On 3/7/24 21:09, carlo von lynX wrote:
On Thu, Mar 07, 2024 at 12:49:07PM +0530, valdaarhun wrote:
Or how's the idea of writing a new communicator plugin for
TNG? For eg., a plugin for XMPP [4]? I am not sure if this needed
in GNUnet. I thought I would put my idea out there to get some
feedback.
I tried to pretend not having seen this but it didn't work.

I'll skip my criticism about XMPP[1] and mention something
so fundamental that it makes a lot of existing protocols
not very useful via GNUnet: In GNUnet people can connect
and communicate directly with each other, so the whole
architecture of servers and federation no longer makes
a lot of sense.

XMPP can work fine through p2p. Its just not being done a lot because of other reasons i can expand if needed.

Side note: I am creating an application that is distributed based on Spritely with ocaps and GNS and gnunet thats how i know :)


Also I doubt the general public would be interested in a
messenger that can't deliver voice, video and stickers
embedded into the protocol natively without overhead.

What do you mean "overhead" or "natively" here? Because every single protocol out there works with extensions. In the sense of virtually all protocols nowadays use webrtc which is not native to anything (except web i guess but what is web :P )

and second can you give an example of stickers integrated natively into the protocol? Because I can't imagine why stickers would be a protocol level thing since they are just pictures. Its al UI. The only thing a protocol has to dictate is how to share packs which xmpp already does.


IMHO it makes more sense to adapt the open source Telegram[2]
implementations to connect to a localhost server which then
offers backend functionality for Telegram to run over GNUnet.

I agree that telegram has a good UI but i fail to understand what that has to do with protocols. Unless you mean to also get the telegram server and change the whole thing to work over gnunet. Which at that point:

1. If you are running a seperate process to connect over localhost is it really p2p?

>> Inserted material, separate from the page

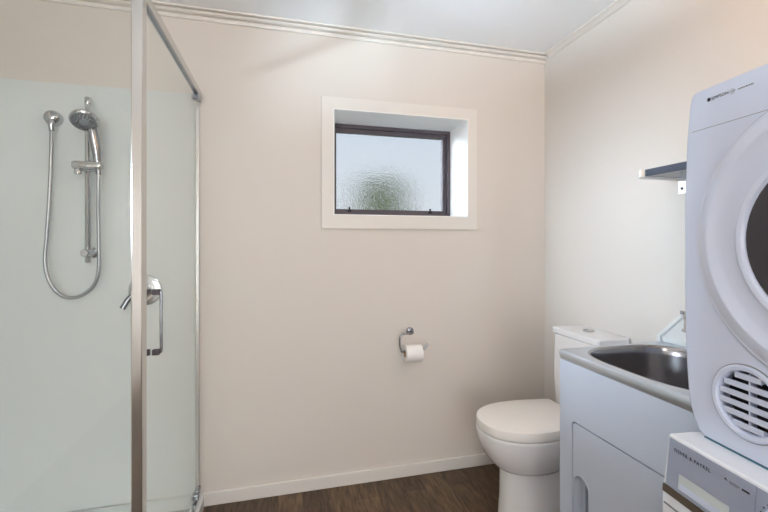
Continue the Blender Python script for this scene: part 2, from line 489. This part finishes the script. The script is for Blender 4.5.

2. I wonder how much work it would take to convert it to GNS and gnunet because i bet there a whole lot of assumptions in there about DNS and servers and such. So maybe the effort wouldn't be worth it. Especially with how easy android or Gnome make it to have a beautiful UI (if the app is native).


Imagine your friends get an alternative Telegram client
from F-Droid and after a bit of negotiation they seamlessly
switch over to GNUnet, away from the cloud. The only aspect
I don't like is that Telegram is already attracting those
who need privacy for the most wrong reasons.

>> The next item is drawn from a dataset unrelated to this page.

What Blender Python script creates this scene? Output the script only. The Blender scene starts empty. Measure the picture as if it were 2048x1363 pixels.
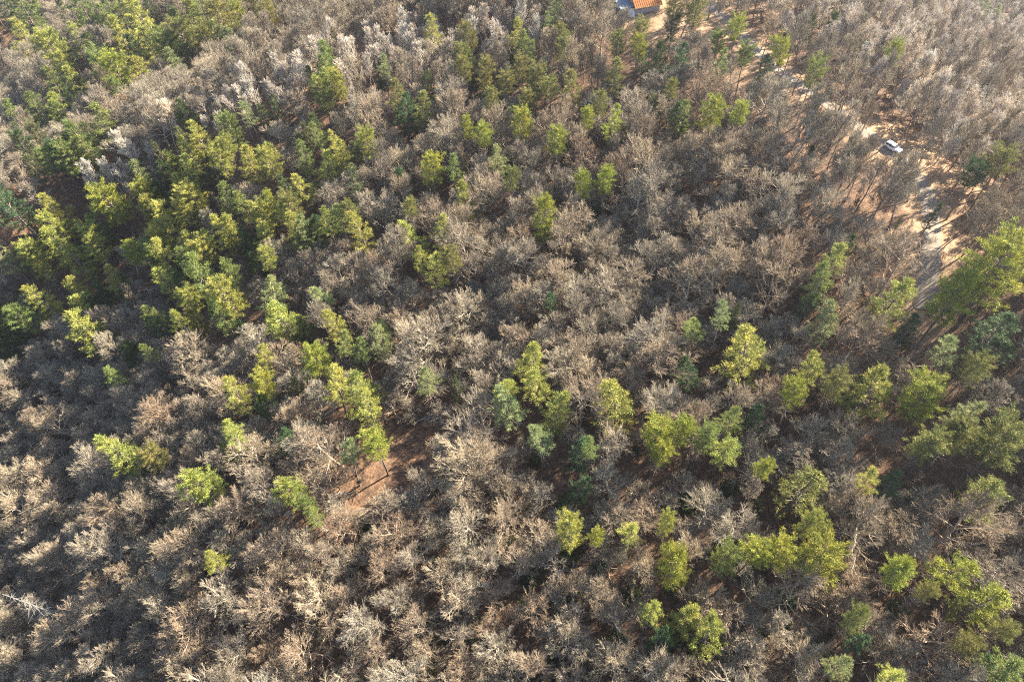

[1] https://about.psyc.eu/XMPP#Technical_Problems_with_XMPP
[2] https://telegram.org

Regarding your technical problems article some remarks:

- XMPP can have framing if done over websockets. So thats not a compromise you have to make anymore if you want framing.

- XMPP can work over Radio with 75 bits/s and minutes of reliability. Its not the most efficient that exists but if you have less bandwidth than radio you can use something else i guess :)

- Streaming parsers exist

- For binary transfer I am looking into Eris or EXI personally

- The huge rooms problem is actually about presence not anything to do with the protocol. There are two solutions to this:

1. Disable presence in rooms above a couple thousand people

2. Change to MIX the new way to do group chats in xmpp that is more scalable.

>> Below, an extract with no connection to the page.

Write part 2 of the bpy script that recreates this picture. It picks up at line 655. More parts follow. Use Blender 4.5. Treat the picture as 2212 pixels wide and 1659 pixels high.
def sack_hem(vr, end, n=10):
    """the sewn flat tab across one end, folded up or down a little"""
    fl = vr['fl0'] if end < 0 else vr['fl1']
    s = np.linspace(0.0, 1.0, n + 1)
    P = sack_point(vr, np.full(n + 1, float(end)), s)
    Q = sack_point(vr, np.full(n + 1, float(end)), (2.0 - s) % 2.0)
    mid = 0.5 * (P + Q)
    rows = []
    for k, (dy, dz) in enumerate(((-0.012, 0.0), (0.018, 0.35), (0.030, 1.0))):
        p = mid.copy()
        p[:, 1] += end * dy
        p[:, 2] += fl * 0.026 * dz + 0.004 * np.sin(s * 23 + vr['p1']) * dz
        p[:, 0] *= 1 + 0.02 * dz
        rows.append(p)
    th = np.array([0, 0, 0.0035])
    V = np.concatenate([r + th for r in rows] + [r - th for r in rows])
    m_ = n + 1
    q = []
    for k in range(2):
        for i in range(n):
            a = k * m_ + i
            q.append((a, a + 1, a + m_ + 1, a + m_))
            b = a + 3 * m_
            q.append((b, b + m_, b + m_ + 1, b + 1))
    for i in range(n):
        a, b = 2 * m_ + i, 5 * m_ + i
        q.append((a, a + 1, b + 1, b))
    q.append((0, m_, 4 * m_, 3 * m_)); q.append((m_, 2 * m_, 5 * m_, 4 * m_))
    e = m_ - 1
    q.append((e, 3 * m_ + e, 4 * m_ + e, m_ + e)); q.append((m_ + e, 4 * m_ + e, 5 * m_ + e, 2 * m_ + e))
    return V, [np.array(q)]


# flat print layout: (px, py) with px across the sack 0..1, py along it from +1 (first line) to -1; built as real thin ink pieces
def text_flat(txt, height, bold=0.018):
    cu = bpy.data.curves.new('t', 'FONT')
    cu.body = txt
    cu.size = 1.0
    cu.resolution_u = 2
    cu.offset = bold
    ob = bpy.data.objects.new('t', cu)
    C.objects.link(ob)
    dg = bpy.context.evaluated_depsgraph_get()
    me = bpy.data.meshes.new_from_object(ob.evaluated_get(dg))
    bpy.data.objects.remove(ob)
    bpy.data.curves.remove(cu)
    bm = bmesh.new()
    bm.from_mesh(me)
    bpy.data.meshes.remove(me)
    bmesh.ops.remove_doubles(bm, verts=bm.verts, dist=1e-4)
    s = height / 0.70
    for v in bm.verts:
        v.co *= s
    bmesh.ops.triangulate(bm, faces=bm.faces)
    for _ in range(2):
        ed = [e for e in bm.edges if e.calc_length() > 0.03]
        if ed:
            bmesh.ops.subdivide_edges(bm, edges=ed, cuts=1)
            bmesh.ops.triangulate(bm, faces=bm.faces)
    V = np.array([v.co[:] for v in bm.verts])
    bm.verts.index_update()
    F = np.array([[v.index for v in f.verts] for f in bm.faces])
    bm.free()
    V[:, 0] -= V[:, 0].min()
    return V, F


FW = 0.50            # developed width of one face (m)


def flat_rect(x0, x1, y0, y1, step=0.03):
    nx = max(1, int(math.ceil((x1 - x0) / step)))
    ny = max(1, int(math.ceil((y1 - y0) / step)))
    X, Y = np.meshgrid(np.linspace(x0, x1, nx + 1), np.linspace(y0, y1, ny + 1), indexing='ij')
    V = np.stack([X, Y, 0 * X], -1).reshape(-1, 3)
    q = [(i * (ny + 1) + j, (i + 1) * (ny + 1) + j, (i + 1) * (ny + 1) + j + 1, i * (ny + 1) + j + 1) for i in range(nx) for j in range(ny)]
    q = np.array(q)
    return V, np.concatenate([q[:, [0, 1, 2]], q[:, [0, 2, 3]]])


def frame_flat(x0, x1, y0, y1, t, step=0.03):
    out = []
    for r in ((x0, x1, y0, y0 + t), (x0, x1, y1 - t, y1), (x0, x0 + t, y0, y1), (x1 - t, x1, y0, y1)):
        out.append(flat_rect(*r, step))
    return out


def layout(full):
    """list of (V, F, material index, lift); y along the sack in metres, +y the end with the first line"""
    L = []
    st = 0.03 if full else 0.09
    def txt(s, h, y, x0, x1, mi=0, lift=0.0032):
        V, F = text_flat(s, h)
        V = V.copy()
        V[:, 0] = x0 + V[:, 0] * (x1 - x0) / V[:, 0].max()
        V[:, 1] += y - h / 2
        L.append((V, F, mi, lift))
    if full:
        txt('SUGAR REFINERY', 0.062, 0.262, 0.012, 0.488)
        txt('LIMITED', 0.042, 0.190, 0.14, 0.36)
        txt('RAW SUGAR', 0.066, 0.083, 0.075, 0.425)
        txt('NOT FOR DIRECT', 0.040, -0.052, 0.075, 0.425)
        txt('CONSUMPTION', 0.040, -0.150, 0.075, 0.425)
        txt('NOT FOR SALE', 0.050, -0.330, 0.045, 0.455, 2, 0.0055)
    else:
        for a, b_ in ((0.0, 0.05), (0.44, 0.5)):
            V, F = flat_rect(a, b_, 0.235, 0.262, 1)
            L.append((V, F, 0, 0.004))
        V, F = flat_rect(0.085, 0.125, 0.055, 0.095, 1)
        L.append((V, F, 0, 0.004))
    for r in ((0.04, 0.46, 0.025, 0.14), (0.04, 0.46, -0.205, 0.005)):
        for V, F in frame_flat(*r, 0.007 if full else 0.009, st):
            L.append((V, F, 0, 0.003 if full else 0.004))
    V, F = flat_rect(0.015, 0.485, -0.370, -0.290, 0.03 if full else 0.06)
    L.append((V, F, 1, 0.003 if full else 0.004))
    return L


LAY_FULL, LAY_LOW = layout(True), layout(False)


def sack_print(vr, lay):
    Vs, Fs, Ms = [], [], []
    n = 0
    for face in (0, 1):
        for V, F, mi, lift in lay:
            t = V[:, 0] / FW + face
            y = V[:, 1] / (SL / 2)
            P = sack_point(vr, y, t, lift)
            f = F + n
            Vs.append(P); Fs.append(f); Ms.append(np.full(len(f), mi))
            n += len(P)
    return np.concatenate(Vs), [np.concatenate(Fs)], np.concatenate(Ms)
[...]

- The multicasting part looks very interesting. Can you expand on how that would work in a distributed network like gnunet? Because it specifically mentions a server solution which we cannot afford here:

> In PSYC, by contrast, the server will contact a set of servers, which will forward the news to another set of servers each, until all the recipients receive the news

- for an up to date xmpp server count you can see here https://xmppnetwork.goodbytes.im/webgl.html :)

its opt-in tho so not every server is there.


To keep this short your document there seems to be more than 15(!) years ago. So please link up to date versions in the future because XMPP its still being updated. Also lot of the links are dead too.